I've had second big 'off' in a month while gybing - both at the same large lake sailing location in waist deep water, with (occasionally very evil) steeply stacked close-period freshwater chop/lake swell, up to ~50-80cm in size.
The first crash temporarily dislocated my jaw when the nose of the board submarined into some steep chop at high speed during a very committed very powered up gybe resulting in a catapult that gave me concussion for two weeks, and I fear yesterday evening's crash, when the board went total yard-sale as it launched off chop mid-gybe very powered up at high speed, may now have resulted in a broken foot (waiting on x-ray!).
Clearly I must be doing something wrong - relative to the conditions.
I've done 1000s of successful gybes at this particular location, but in the last few months I've been working on a semi-laydown style gybe - straight front arm, sheet in, 'see' the nose of the board, carve, foot change, rig flip, exit. This kind of gybe is brilliant at maintaining mast foot pressure and driving the board through this nasty chop and maintaining speed BUT I suspect the power factor combined with the conditions, means that when it does go wrong, it goes massively wrong with a big bang. I actually thought the problem with the first crash was that I wasn't committing to the gybe enough, but I think I've nixed that idea now.

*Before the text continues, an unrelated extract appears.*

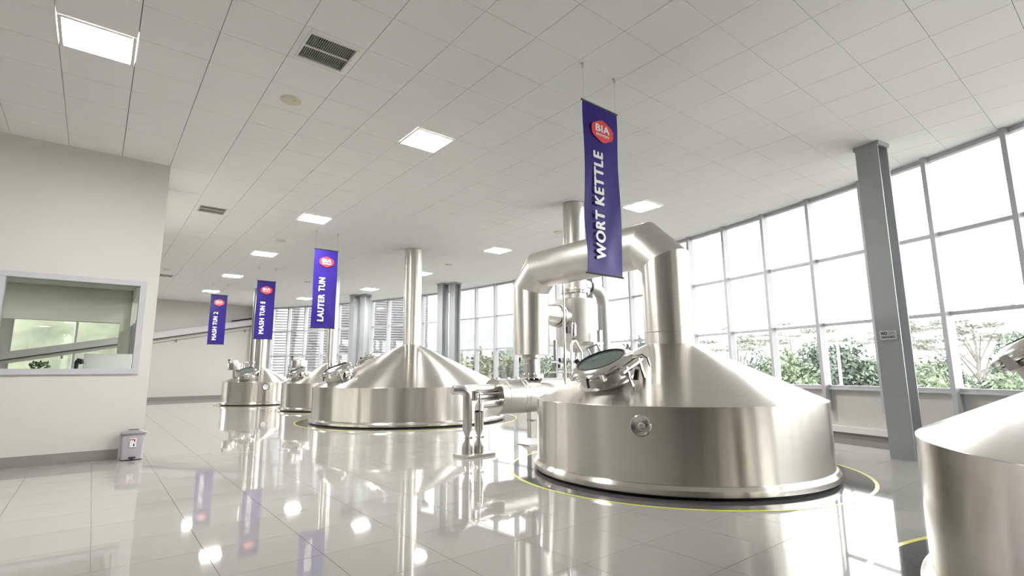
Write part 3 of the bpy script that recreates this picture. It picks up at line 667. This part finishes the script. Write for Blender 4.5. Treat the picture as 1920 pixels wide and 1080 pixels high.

Previously I used a more 'open sail' gybe technique here, keeping the rig in front of me and bouncing over the evil chop, but was told sheeting in and laying it down was better

It certainly looks cooler, haha...
Any tips or advice, or should I just lay off the committed semi-laydowns at this particular location. Boards are Tabou Rocket Plus 113 with GA Cosmic 8.3 in ~16-18 kts wind (foot damage) and Tabou 3s 107 with GA Hybrid 6.4 in ~22-25 kts wind (concussion).